Instructions for the task:
Write out all the data again, exactly as it stands.

Data shown:
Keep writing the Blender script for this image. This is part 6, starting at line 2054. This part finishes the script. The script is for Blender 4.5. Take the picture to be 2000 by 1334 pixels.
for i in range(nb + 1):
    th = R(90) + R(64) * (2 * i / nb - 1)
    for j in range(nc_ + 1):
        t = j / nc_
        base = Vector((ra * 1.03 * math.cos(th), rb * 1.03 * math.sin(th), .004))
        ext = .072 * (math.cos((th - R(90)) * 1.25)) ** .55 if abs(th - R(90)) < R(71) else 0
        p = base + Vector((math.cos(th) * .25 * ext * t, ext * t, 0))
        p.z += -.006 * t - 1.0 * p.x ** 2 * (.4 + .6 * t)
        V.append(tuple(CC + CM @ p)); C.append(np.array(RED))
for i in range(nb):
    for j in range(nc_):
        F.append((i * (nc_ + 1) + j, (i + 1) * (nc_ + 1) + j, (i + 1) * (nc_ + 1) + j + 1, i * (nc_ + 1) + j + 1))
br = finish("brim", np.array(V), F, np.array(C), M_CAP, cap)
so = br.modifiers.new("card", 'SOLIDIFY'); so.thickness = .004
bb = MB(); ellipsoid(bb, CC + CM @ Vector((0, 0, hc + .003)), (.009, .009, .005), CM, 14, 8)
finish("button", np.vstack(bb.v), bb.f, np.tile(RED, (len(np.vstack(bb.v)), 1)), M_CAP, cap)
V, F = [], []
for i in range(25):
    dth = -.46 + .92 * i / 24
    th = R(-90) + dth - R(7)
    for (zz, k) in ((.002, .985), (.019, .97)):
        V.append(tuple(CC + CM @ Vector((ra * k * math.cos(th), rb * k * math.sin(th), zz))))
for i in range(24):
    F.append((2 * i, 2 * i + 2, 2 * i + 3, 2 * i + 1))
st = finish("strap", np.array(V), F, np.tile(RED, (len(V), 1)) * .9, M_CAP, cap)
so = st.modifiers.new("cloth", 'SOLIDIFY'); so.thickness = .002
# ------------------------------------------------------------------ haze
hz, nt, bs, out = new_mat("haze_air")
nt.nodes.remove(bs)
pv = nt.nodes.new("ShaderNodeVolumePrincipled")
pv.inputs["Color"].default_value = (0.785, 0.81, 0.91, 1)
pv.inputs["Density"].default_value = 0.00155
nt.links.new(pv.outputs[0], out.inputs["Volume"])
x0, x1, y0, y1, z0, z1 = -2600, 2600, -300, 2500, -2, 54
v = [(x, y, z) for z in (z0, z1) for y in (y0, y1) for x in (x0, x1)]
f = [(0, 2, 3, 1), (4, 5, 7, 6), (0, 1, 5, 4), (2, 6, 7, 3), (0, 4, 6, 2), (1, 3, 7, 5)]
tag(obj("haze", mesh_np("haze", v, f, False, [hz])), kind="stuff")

Response to this exercise:
Keep writing the Blender script for this image. This is part 6, starting at line 2054. This part finishes the script. The script is for Blender 4.5. Take the picture to be 2000 by 1334 pixels.
for i in range(nb + 1):
    th = R(90) + R(64) * (2 * i / nb - 1)
    for j in range(nc_ + 1):
        t = j / nc_
        base = Vector((ra * 1.03 * math.cos(th), rb * 1.03 * math.sin(th), .004))
        ext = .072 * (math.cos((th - R(90)) * 1.25)) ** .55 if abs(th - R(90)) < R(71) else 0
        p = base + Vector((math.cos(th) * .25 * ext * t, ext * t, 0))
        p.z += -.006 * t - 1.0 * p.x ** 2 * (.4 + .6 * t)
        V.append(tuple(CC + CM @ p)); C.append(np.array(RED))
for i in range(nb):
    for j in range(nc_):
        F.append((i * (nc_ + 1) + j, (i + 1) * (nc_ + 1) + j, (i + 1) * (nc_ + 1) + j + 1, i * (nc_ + 1) + j + 1))
br = finish("brim", np.array(V), F, np.array(C), M_CAP, cap)
so = br.modifiers.new("card", 'SOLIDIFY'); so.thickness = .004
bb = MB(); ellipsoid(bb, CC + CM @ Vector((0, 0, hc + .003)), (.009, .009, .005), CM, 14, 8)
finish("button", np.vstack(bb.v), bb.f, np.tile(RED, (len(np.vstack(bb.v)), 1)), M_CAP, cap)
V, F = [], []
for i in range(25):
    dth = -.46 + .92 * i / 24
    th = R(-90) + dth - R(7)
    for (zz, k) in ((.002, .985), (.019, .97)):
        V.append(tuple(CC + CM @ Vector((ra * k * math.cos(th), rb * k * math.sin(th), zz))))
for i in range(24):
    F.append((2 * i, 2 * i + 2, 2 * i + 3, 2 * i + 1))
st = finish("strap", np.array(V), F, np.tile(RED, (len(V), 1)) * .9, M_CAP, cap)
so = st.modifiers.new("cloth", 'SOLIDIFY'); so.thickness = .002
# ------------------------------------------------------------------ haze
hz, nt, bs, out = new_mat("haze_air")
nt.nodes.remove(bs)
pv = nt.nodes.new("ShaderNodeVolumePrincipled")
pv.inputs["Color"].default_value = (0.785, 0.81, 0.91, 1)
pv.inputs["Density"].default_value = 0.00155
nt.links.new(pv.outputs[0], out.inputs["Volume"])
x0, x1, y0, y1, z0, z1 = -2600, 2600, -300, 2500, -2, 54
v = [(x, y, z) for z in (z0, z1) for y in (y0, y1) for x in (x0, x1)]
f = [(0, 2, 3, 1), (4, 5, 7, 6), (0, 1, 5, 4), (2, 6, 7, 3), (0, 4, 6, 2), (1, 3, 7, 5)]
tag(obj("haze", mesh_np("haze", v, f, False, [hz])), kind="stuff")